- **Task brief**:
What do the lines from the top of the data through the line with "return E + (k*c-a)/(Uv.z-k*Wv.z)" say? Quote them exactly and include both ends.

- **Supplied material**:
================================

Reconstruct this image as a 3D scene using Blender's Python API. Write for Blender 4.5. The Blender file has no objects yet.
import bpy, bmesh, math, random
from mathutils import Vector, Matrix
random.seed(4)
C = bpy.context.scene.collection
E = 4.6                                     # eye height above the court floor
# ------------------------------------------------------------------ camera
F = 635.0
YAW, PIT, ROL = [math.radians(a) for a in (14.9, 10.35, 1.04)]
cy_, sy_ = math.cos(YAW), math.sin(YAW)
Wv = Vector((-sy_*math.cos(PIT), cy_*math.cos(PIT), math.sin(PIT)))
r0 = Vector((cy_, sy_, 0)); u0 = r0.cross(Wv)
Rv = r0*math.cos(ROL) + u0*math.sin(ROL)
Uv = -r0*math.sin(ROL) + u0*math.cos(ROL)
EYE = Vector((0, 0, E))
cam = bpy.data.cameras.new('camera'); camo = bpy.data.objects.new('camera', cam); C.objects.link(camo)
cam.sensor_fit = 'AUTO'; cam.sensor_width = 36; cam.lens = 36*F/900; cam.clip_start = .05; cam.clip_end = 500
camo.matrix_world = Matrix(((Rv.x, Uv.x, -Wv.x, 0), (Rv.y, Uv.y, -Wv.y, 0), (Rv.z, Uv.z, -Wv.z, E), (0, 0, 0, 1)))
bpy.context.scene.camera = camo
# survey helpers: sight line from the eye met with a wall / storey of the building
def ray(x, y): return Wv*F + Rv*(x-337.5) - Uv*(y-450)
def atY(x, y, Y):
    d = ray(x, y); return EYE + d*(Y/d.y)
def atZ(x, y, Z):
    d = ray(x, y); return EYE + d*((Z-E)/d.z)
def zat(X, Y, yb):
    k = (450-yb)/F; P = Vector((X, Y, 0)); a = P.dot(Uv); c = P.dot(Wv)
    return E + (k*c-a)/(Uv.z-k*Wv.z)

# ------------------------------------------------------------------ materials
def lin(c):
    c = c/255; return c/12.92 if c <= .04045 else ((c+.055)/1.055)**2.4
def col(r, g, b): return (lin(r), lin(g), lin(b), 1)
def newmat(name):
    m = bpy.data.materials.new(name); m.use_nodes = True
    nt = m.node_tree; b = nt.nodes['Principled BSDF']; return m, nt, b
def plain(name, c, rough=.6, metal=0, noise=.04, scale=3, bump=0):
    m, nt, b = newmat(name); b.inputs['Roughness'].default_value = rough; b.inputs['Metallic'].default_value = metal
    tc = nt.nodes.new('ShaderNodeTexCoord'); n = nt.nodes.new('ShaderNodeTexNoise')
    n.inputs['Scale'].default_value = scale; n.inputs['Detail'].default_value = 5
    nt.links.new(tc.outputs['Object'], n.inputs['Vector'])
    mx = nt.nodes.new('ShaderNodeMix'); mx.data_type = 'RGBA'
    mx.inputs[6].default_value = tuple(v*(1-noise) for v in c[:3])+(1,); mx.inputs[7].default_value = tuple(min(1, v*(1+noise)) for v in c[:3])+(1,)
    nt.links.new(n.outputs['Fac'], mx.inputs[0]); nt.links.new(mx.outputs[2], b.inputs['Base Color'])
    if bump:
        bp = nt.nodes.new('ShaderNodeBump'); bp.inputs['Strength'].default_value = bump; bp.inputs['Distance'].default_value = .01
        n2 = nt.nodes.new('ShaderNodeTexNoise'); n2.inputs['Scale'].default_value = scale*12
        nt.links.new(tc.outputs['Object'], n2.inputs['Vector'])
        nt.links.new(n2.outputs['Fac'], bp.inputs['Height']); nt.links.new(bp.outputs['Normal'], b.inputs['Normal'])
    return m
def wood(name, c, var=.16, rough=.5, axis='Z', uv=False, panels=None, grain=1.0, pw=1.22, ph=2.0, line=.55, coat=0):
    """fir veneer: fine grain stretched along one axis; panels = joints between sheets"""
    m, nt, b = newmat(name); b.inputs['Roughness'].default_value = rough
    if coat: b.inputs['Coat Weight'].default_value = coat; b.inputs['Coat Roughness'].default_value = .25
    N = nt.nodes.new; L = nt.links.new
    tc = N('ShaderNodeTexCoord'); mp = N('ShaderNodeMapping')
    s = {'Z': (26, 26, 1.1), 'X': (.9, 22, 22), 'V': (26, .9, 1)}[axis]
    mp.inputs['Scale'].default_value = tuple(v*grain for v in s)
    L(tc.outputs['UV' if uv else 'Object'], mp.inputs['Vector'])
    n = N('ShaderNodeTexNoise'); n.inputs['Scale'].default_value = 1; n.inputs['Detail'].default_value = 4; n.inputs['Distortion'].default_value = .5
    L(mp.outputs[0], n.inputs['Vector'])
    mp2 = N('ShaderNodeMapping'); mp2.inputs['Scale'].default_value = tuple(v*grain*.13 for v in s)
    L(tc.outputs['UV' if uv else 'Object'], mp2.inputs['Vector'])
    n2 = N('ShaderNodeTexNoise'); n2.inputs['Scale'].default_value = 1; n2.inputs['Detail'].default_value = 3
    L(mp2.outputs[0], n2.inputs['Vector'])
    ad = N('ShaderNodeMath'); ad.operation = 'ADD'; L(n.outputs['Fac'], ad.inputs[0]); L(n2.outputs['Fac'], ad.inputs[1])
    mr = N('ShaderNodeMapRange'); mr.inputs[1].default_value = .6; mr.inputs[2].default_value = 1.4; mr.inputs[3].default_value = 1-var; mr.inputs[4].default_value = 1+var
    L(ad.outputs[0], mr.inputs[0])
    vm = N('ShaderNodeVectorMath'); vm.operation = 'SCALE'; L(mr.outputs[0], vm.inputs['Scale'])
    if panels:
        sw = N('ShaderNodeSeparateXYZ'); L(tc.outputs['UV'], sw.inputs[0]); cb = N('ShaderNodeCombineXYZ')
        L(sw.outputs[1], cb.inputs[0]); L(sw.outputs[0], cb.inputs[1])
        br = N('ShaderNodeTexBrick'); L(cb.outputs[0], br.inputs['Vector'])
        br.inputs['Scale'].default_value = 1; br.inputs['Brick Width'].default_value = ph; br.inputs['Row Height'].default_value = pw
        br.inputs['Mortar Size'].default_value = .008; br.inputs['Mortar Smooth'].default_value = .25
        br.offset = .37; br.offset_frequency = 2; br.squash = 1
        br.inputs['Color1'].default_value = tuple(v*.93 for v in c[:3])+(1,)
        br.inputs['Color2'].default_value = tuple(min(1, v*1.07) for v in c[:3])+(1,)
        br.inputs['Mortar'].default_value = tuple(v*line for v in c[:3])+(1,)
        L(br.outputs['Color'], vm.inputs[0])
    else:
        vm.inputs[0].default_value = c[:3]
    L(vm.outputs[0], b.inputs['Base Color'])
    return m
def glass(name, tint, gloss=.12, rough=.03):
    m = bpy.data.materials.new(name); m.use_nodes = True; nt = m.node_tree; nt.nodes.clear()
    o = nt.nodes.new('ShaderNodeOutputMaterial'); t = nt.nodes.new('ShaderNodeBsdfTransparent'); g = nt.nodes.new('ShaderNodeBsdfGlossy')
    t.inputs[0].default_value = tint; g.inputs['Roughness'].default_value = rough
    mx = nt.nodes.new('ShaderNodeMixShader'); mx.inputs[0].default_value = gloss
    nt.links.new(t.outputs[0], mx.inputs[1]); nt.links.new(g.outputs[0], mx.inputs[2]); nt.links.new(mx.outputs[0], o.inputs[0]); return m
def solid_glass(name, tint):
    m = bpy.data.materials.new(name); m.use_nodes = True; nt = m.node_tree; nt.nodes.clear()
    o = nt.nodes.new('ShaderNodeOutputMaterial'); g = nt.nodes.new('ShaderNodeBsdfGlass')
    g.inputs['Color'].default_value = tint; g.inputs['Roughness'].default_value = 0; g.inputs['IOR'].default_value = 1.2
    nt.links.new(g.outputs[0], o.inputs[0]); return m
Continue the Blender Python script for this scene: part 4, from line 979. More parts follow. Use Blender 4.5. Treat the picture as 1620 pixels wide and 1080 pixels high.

================================

- **Solution for this exercise**:
Reconstruct this image as a 3D scene using Blender's Python API. Write for Blender 4.5. The Blender file has no objects yet.
import bpy, bmesh, math, random
from mathutils import Vector, Matrix
random.seed(4)
C = bpy.context.scene.collection
E = 4.6                                     # eye height above the court floor
# ------------------------------------------------------------------ camera
F = 635.0
YAW, PIT, ROL = [math.radians(a) for a in (14.9, 10.35, 1.04)]
cy_, sy_ = math.cos(YAW), math.sin(YAW)
Wv = Vector((-sy_*math.cos(PIT), cy_*math.cos(PIT), math.sin(PIT)))
r0 = Vector((cy_, sy_, 0)); u0 = r0.cross(Wv)
Rv = r0*math.cos(ROL) + u0*math.sin(ROL)
Uv = -r0*math.sin(ROL) + u0*math.cos(ROL)
EYE = Vector((0, 0, E))
cam = bpy.data.cameras.new('camera'); camo = bpy.data.objects.new('camera', cam); C.objects.link(camo)
cam.sensor_fit = 'AUTO'; cam.sensor_width = 36; cam.lens = 36*F/900; cam.clip_start = .05; cam.clip_end = 500
camo.matrix_world = Matrix(((Rv.x, Uv.x, -Wv.x, 0), (Rv.y, Uv.y, -Wv.y, 0), (Rv.z, Uv.z, -Wv.z, E), (0, 0, 0, 1)))
bpy.context.scene.camera = camo
# survey helpers: sight line from the eye met with a wall / storey of the building
def ray(x, y): return Wv*F + Rv*(x-337.5) - Uv*(y-450)
def atY(x, y, Y):
    d = ray(x, y); return EYE + d*(Y/d.y)
def atZ(x, y, Z):
    d = ray(x, y); return EYE + d*((Z-E)/d.z)
def zat(X, Y, yb):
    k = (450-yb)/F; P = Vector((X, Y, 0)); a = P.dot(Uv); c = P.dot(Wv)
    return E + (k*c-a)/(Uv.z-k*Wv.z)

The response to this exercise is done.